**PROBLEM REQUIREMENTS**
Please quote exactly the lines below from the line containing "Keep writing the" to the line containing "obj('rung', m, M['rung'], lad, smooth=30)", both lines included, and nothing else.

**TASK INPUTS**
• • • •

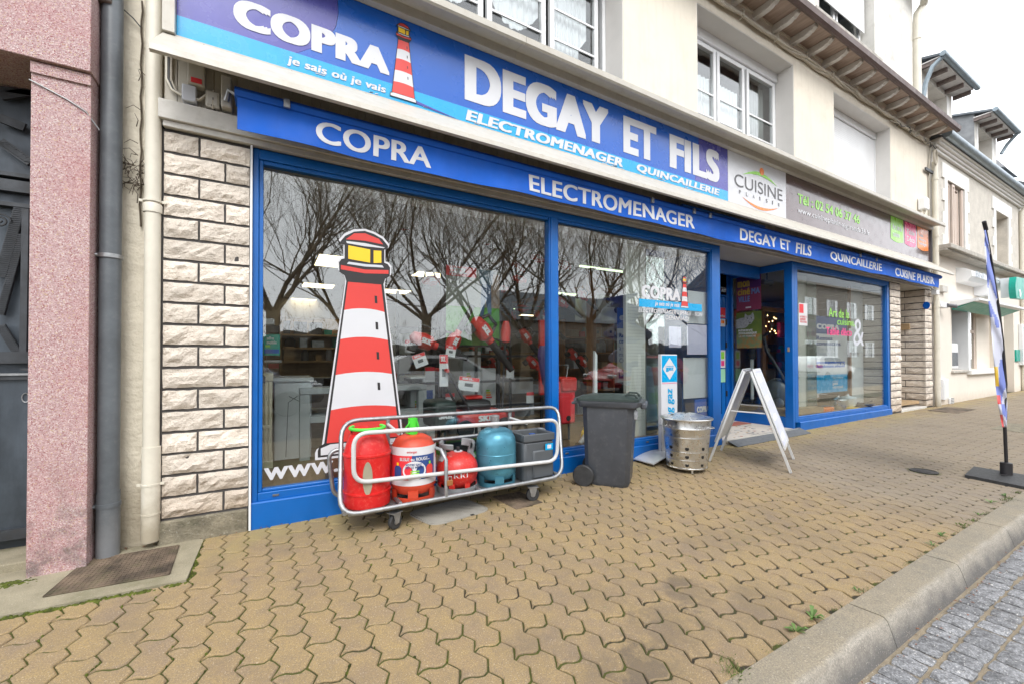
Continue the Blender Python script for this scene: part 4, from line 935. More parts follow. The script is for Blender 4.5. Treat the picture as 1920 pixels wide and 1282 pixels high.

• • • •

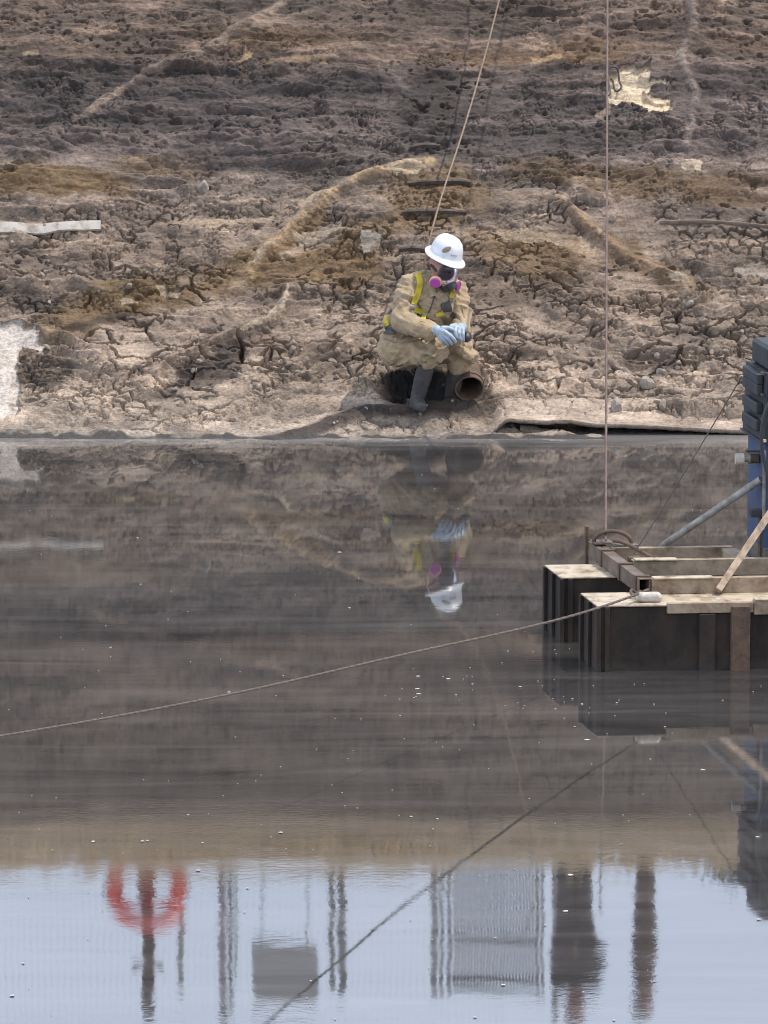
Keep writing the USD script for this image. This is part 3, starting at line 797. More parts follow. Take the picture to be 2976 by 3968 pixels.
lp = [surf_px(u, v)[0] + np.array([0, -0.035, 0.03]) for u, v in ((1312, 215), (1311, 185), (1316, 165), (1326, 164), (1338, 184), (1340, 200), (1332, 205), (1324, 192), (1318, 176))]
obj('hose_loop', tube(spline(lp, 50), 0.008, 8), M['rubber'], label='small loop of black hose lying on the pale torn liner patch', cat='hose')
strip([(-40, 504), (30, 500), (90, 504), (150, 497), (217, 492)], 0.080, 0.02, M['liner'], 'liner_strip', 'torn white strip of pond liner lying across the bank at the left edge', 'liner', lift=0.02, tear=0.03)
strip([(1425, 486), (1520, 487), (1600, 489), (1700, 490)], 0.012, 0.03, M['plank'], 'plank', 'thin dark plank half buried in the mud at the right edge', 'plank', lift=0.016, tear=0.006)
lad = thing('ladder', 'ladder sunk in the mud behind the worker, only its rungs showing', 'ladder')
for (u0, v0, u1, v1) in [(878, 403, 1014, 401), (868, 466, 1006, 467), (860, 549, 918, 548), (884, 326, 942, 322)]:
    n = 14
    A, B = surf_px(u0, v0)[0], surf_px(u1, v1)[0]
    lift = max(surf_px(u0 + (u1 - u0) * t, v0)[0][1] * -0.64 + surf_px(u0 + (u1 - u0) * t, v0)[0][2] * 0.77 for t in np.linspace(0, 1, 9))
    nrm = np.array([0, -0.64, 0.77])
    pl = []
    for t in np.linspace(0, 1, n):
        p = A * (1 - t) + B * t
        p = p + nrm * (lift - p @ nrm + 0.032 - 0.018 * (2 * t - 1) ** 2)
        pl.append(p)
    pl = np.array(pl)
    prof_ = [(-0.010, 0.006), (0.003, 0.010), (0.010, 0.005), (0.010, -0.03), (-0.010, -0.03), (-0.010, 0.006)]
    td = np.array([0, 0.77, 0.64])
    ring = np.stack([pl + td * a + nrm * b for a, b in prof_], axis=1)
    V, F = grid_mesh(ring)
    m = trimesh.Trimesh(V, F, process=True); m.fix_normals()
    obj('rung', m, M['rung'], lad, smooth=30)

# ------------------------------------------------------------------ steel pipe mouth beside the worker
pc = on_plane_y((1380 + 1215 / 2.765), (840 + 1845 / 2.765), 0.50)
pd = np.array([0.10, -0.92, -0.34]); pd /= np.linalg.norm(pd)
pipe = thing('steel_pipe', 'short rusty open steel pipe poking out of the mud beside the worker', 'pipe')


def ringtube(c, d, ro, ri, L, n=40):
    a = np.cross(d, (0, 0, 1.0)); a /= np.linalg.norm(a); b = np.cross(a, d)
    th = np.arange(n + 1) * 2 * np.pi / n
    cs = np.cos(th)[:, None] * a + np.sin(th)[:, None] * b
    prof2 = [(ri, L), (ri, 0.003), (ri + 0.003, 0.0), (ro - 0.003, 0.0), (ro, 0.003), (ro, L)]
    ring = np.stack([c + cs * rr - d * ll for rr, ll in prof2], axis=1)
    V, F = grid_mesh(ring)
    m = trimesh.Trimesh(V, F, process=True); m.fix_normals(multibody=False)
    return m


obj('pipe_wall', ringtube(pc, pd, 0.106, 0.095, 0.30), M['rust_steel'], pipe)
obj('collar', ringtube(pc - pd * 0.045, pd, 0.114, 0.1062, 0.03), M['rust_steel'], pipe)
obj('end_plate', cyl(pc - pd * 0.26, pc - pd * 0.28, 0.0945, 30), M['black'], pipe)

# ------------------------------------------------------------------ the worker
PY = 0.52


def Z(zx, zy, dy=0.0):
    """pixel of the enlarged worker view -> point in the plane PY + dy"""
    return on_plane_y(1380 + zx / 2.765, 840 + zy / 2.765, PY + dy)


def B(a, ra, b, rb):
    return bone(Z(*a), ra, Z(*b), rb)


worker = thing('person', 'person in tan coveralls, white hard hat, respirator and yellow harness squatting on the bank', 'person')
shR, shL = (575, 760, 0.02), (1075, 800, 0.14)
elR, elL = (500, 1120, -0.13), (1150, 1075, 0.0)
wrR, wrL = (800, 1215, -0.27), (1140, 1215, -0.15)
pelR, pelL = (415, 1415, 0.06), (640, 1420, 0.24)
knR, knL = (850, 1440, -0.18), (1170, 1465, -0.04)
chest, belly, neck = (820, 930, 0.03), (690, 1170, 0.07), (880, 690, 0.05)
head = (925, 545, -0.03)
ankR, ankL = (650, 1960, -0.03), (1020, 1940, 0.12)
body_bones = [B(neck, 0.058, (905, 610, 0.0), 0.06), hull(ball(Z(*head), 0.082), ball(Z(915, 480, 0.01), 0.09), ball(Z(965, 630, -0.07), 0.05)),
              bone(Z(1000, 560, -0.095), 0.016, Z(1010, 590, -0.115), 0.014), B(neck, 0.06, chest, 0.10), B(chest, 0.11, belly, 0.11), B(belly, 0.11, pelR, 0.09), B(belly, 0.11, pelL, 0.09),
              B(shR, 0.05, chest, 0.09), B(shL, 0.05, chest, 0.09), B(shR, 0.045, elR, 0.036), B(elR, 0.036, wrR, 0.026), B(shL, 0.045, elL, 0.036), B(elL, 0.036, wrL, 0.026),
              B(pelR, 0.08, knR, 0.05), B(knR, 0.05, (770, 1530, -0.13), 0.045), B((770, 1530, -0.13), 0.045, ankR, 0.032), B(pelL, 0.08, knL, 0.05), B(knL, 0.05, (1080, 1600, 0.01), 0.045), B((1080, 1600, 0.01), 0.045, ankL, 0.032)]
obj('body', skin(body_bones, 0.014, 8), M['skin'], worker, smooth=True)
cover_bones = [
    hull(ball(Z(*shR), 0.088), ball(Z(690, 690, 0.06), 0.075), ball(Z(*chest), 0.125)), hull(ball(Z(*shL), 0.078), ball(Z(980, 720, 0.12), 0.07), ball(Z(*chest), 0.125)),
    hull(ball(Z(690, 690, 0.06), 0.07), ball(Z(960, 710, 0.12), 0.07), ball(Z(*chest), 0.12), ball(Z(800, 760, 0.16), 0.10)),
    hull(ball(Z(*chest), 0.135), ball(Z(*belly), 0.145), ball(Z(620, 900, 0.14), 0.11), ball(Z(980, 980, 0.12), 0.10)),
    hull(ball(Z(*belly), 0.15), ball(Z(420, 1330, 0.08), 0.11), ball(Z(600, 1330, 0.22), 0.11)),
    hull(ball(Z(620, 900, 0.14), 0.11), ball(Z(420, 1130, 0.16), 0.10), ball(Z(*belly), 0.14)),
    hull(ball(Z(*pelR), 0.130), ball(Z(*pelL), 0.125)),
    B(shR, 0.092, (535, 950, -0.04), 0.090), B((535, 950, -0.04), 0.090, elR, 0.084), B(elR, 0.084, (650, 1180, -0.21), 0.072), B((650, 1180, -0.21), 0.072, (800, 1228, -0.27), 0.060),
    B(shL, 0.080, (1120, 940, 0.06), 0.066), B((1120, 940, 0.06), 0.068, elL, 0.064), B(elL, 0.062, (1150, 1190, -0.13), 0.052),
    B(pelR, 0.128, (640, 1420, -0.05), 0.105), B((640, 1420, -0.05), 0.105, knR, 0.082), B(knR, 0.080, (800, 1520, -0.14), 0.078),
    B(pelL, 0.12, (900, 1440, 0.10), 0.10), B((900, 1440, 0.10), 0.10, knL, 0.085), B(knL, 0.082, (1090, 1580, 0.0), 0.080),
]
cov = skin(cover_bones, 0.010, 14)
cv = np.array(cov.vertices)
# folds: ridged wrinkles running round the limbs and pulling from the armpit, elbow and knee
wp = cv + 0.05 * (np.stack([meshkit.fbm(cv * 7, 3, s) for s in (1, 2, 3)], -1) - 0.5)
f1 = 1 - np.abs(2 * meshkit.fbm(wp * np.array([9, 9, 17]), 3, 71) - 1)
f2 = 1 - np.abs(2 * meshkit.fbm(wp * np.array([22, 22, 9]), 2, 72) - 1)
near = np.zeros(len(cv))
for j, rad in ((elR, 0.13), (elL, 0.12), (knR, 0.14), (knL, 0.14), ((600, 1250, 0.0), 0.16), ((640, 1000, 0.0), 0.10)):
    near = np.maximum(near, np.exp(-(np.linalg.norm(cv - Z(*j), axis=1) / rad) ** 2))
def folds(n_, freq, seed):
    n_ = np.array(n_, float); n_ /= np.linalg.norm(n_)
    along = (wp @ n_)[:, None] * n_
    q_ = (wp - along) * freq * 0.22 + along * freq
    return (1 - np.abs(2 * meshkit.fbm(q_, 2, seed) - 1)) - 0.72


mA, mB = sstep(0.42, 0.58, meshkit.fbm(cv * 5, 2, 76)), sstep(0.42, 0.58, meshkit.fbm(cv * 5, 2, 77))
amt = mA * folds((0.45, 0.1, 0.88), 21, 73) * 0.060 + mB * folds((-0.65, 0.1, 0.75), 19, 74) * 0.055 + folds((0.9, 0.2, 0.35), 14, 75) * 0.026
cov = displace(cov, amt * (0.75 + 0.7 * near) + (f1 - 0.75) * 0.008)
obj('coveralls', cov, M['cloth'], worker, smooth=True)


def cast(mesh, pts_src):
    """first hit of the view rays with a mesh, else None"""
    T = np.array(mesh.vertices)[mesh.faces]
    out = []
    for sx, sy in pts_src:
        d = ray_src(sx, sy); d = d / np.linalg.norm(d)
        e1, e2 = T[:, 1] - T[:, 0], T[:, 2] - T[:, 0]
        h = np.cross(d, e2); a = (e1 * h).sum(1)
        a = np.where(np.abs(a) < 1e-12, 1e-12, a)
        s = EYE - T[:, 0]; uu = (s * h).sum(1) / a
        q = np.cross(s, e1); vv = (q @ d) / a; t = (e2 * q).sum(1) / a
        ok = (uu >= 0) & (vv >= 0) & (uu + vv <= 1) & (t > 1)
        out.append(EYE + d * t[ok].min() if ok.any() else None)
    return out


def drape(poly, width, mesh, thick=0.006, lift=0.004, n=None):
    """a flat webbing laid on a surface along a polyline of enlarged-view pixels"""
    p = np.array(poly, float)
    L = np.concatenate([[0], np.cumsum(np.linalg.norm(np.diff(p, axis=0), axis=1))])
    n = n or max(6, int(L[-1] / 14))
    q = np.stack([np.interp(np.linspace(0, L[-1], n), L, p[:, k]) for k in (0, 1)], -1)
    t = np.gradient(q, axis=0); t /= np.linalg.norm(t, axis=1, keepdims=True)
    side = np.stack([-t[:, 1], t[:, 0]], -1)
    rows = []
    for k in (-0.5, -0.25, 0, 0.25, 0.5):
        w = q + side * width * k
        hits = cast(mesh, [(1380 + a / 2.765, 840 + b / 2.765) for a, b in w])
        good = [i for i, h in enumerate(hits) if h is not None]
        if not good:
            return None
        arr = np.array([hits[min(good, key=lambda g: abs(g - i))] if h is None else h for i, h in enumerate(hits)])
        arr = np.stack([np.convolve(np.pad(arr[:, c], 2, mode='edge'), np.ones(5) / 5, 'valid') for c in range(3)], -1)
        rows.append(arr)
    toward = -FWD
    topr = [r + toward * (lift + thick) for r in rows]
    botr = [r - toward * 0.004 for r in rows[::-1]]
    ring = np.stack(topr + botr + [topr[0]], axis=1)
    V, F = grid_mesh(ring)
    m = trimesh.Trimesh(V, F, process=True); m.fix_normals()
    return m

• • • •

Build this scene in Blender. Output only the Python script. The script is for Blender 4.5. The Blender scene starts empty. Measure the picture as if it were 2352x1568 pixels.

• • • •

**RESPONSE BELOW**
Keep writing the USD script for this image. This is part 3, starting at line 797. More parts follow. Take the picture to be 2976 by 3968 pixels.
lp = [surf_px(u, v)[0] + np.array([0, -0.035, 0.03]) for u, v in ((1312, 215), (1311, 185), (1316, 165), (1326, 164), (1338, 184), (1340, 200), (1332, 205), (1324, 192), (1318, 176))]
obj('hose_loop', tube(spline(lp, 50), 0.008, 8), M['rubber'], label='small loop of black hose lying on the pale torn liner patch', cat='hose')
strip([(-40, 504), (30, 500), (90, 504), (150, 497), (217, 492)], 0.080, 0.02, M['liner'], 'liner_strip', 'torn white strip of pond liner lying across the bank at the left edge', 'liner', lift=0.02, tear=0.03)
strip([(1425, 486), (1520, 487), (1600, 489), (1700, 490)], 0.012, 0.03, M['plank'], 'plank', 'thin dark plank half buried in the mud at the right edge', 'plank', lift=0.016, tear=0.006)
lad = thing('ladder', 'ladder sunk in the mud behind the worker, only its rungs showing', 'ladder')
for (u0, v0, u1, v1) in [(878, 403, 1014, 401), (868, 466, 1006, 467), (860, 549, 918, 548), (884, 326, 942, 322)]:
    n = 14
    A, B = surf_px(u0, v0)[0], surf_px(u1, v1)[0]
    lift = max(surf_px(u0 + (u1 - u0) * t, v0)[0][1] * -0.64 + surf_px(u0 + (u1 - u0) * t, v0)[0][2] * 0.77 for t in np.linspace(0, 1, 9))
    nrm = np.array([0, -0.64, 0.77])
    pl = []
    for t in np.linspace(0, 1, n):
        p = A * (1 - t) + B * t
        p = p + nrm * (lift - p @ nrm + 0.032 - 0.018 * (2 * t - 1) ** 2)
        pl.append(p)
    pl = np.array(pl)
    prof_ = [(-0.010, 0.006), (0.003, 0.010), (0.010, 0.005), (0.010, -0.03), (-0.010, -0.03), (-0.010, 0.006)]
    td = np.array([0, 0.77, 0.64])
    ring = np.stack([pl + td * a + nrm * b for a, b in prof_], axis=1)
    V, F = grid_mesh(ring)
    m = trimesh.Trimesh(V, F, process=True); m.fix_normals()
    obj('rung', m, M['rung'], lad, smooth=30)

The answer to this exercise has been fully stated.